=== Written instruction ===
Without the pictures, write out all the lines below exactly as they appear.

=== Data block ===

++++++++++++++++++++

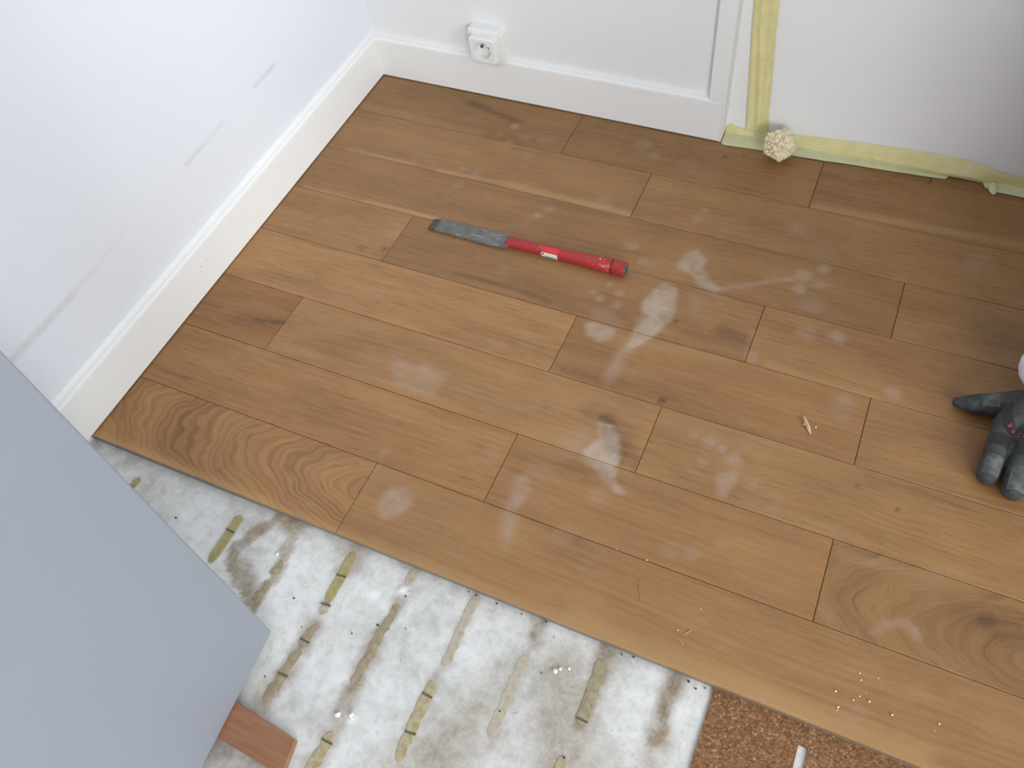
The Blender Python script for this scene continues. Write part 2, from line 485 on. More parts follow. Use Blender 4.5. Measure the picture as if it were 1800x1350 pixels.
# ---- screed floor
floor_root = None
xs = np.concatenate([np.linspace(-0.05, 0.06, 12), np.arange(0.0645, 0.86, 0.0045), np.linspace(0.88, 3.95, 16)])
ys = np.concatenate([np.linspace(-3.45, -1.12, 14), np.arange(-1.10, -0.78, 0.0045), np.linspace(-0.75, 0.10, 8)])
X, Y = np.meshgrid(xs, ys, indexing='ij')
x, y = X.ravel(), Y.ravel()
STAIN_SHADE = [
 ('L', [(0.323,-0.7971),(0.3266,-0.8204),(0.3363,-0.8514),(0.3342,-0.8866),(0.335,-0.9088)], 0.008, 0.62),
 ('L', [(0.318,-0.797),(0.299,-0.8009),(0.2877,-0.8287),(0.2731,-0.8558),(0.2809,-0.8774),(0.3133,-0.898),(0.335,-0.9088)], 0.0085, 0.72),
 ('p', [(0.29,-0.86),(0.31,-0.875),(0.33,-0.885),(0.335,-0.91),(0.31,-0.90),(0.28,-0.878)], 0.006, 0.6),
 ('p', [(0.30,-0.797),(0.345,-0.797),(0.335,-0.815),(0.315,-0.82)], 0.006, 0.6),
 ('l', [(0.41,-0.795),(0.41,-0.83)], 0.016, 0.6), ('l', [(0.4085,-0.82),(0.4115,-0.89)], 0.010, 0.35),
 ('l', [(0.412,-0.902),(0.41,-0.96),(0.407,-1.0)], 0.013, 0.65), ('l', [(0.412,-0.902),(0.411,-0.93)], 0.016, 0.6),
 ('l', [(0.405,-0.97),(0.40,-1.02)], 0.020, 0.35),
 ('l', [(0.487,-0.842),(0.487,-0.90)], 0.010, 0.55), ('l', [(0.486,-0.89),(0.4846,-0.945)], 0.014, 0.7),
 ('l', [(0.4846,-0.94),(0.49,-0.99),(0.486,-1.05)], 0.015, 0.5),
 ('l', [(0.5631,-0.903),(0.566,-0.99)], 0.009, 0.4), ('l', [(0.565,-0.797),(0.5666,-0.886)], 0.009, 0.4),
 ('l', [(0.642,-0.84),(0.641,-0.935)], 0.013, 0.5), ('l', [(0.641,-0.80),(0.645,-0.825)], 0.013, 0.65),
 ('l', [(0.719,-0.797),(0.7205,-0.885)], 0.015, 0.75), ('l', [(0.719,-0.797),(0.719,-0.83)], 0.022, 0.45),
 ('l', [(0.7943,-0.80),(0.796,-0.87)], 0.016, 0.85), ('l', [(0.796,-0.86),(0.793,-0.93)], 0.020, 0.45),
 ('l', [(0.487,-0.797),(0.486,-0.822)], 0.010, 0.6), ('b', [(0.475,-0.80)], 0.009, 0.5),
 ('p', [(0.66,-0.82),(0.70,-0.81),(0.74,-0.86),(0.76,-0.94),(0.70,-0.95),(0.66,-0.90)], 0.025, 0.50),
 ('p', [(0.62,-0.86),(0.66,-0.93),(0.60,-1.02),(0.52,-1.05),(0.56,-0.98)], 0.03, 0.52),
 ('p', [(0.33,-1.0),(0.40,-1.01),(0.47,-1.045),(0.44,-1.1),(0.3,-1.1)], 0.02, 0.35),  # below the offcut: brown stain and the door's shadow painted together
 ('b', [(0.0985,-0.83)], 0.006, 0.7),
 ('L', [(0.4125,-0.9025),(0.411,-0.93),(0.406,-0.998)], 0.0085, 0.6), ('L', [(0.487,-0.842),(0.4846,-0.945)], 0.0075, 0.6),
 ('L', [(0.719,-0.81),(0.7205,-0.886)], 0.0080, 0.6), ('L', [(0.642,-0.84),(0.641,-0.934)], 0.0070, 0.45),
 ('L', [(0.7943,-0.80),(0.796,-0.835)], 0.0070, 0.5), ('L', [(0.565,-0.797),(0.5666,-0.888)], 0.0058, 0.4), ('L', [(0.5631,-0.902),(0.566,-0.992)], 0.0068, 0.4),
 ('l', [(0.70,-0.98),(0.76,-0.90)], 0.03, 0.3), ('l', [(0.60,-0.93),(0.56,-1.04)], 0.035, 0.3),
]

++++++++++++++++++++

=== Finished answer ===
The Blender Python script for this scene continues. Write part 2, from line 485 on. More parts follow. Use Blender 4.5. Measure the picture as if it were 1800x1350 pixels.
# ---- screed floor
floor_root = None
xs = np.concatenate([np.linspace(-0.05, 0.06, 12), np.arange(0.0645, 0.86, 0.0045), np.linspace(0.88, 3.95, 16)])
ys = np.concatenate([np.linspace(-3.45, -1.12, 14), np.arange(-1.10, -0.78, 0.0045), np.linspace(-0.75, 0.10, 8)])
X, Y = np.meshgrid(xs, ys, indexing='ij')
x, y = X.ravel(), Y.ravel()
STAIN_SHADE = [
 ('L', [(0.323,-0.7971),(0.3266,-0.8204),(0.3363,-0.8514),(0.3342,-0.8866),(0.335,-0.9088)], 0.008, 0.62),
 ('L', [(0.318,-0.797),(0.299,-0.8009),(0.2877,-0.8287),(0.2731,-0.8558),(0.2809,-0.8774),(0.3133,-0.898),(0.335,-0.9088)], 0.0085, 0.72),
 ('p', [(0.29,-0.86),(0.31,-0.875),(0.33,-0.885),(0.335,-0.91),(0.31,-0.90),(0.28,-0.878)], 0.006, 0.6),
 ('p', [(0.30,-0.797),(0.345,-0.797),(0.335,-0.815),(0.315,-0.82)], 0.006, 0.6),
 ('l', [(0.41,-0.795),(0.41,-0.83)], 0.016, 0.6), ('l', [(0.4085,-0.82),(0.4115,-0.89)], 0.010, 0.35),
 ('l', [(0.412,-0.902),(0.41,-0.96),(0.407,-1.0)], 0.013, 0.65), ('l', [(0.412,-0.902),(0.411,-0.93)], 0.016, 0.6),
 ('l', [(0.405,-0.97),(0.40,-1.02)], 0.020, 0.35),
 ('l', [(0.487,-0.842),(0.487,-0.90)], 0.010, 0.55), ('l', [(0.486,-0.89),(0.4846,-0.945)], 0.014, 0.7),
 ('l', [(0.4846,-0.94),(0.49,-0.99),(0.486,-1.05)], 0.015, 0.5),
 ('l', [(0.5631,-0.903),(0.566,-0.99)], 0.009, 0.4), ('l', [(0.565,-0.797),(0.5666,-0.886)], 0.009, 0.4),
 ('l', [(0.642,-0.84),(0.641,-0.935)], 0.013, 0.5), ('l', [(0.641,-0.80),(0.645,-0.825)], 0.013, 0.65),
 ('l', [(0.719,-0.797),(0.7205,-0.885)], 0.015, 0.75), ('l', [(0.719,-0.797),(0.719,-0.83)], 0.022, 0.45),
 ('l', [(0.7943,-0.80),(0.796,-0.87)], 0.016, 0.85), ('l', [(0.796,-0.86),(0.793,-0.93)], 0.020, 0.45),
 ('l', [(0.487,-0.797),(0.486,-0.822)], 0.010, 0.6), ('b', [(0.475,-0.80)], 0.009, 0.5),
 ('p', [(0.66,-0.82),(0.70,-0.81),(0.74,-0.86),(0.76,-0.94),(0.70,-0.95),(0.66,-0.90)], 0.025, 0.50),
 ('p', [(0.62,-0.86),(0.66,-0.93),(0.60,-1.02),(0.52,-1.05),(0.56,-0.98)], 0.03, 0.52),
 ('p', [(0.33,-1.0),(0.40,-1.01),(0.47,-1.045),(0.44,-1.1),(0.3,-1.1)], 0.02, 0.35),  # below the offcut: brown stain and the door's shadow painted together
 ('b', [(0.0985,-0.83)], 0.006, 0.7),
 ('L', [(0.4125,-0.9025),(0.411,-0.93),(0.406,-0.998)], 0.0085, 0.6), ('L', [(0.487,-0.842),(0.4846,-0.945)], 0.0075, 0.6),
 ('L', [(0.719,-0.81),(0.7205,-0.886)], 0.0080, 0.6), ('L', [(0.642,-0.84),(0.641,-0.934)], 0.0070, 0.45),
 ('L', [(0.7943,-0.80),(0.796,-0.835)], 0.0070, 0.5), ('L', [(0.565,-0.797),(0.5666,-0.888)], 0.0058, 0.4), ('L', [(0.5631,-0.902),(0.566,-0.992)], 0.0068, 0.4),
 ('l', [(0.70,-0.98),(0.76,-0.90)], 0.03, 0.3), ('l', [(0.60,-0.93),(0.56,-1.04)], 0.035, 0.3),
]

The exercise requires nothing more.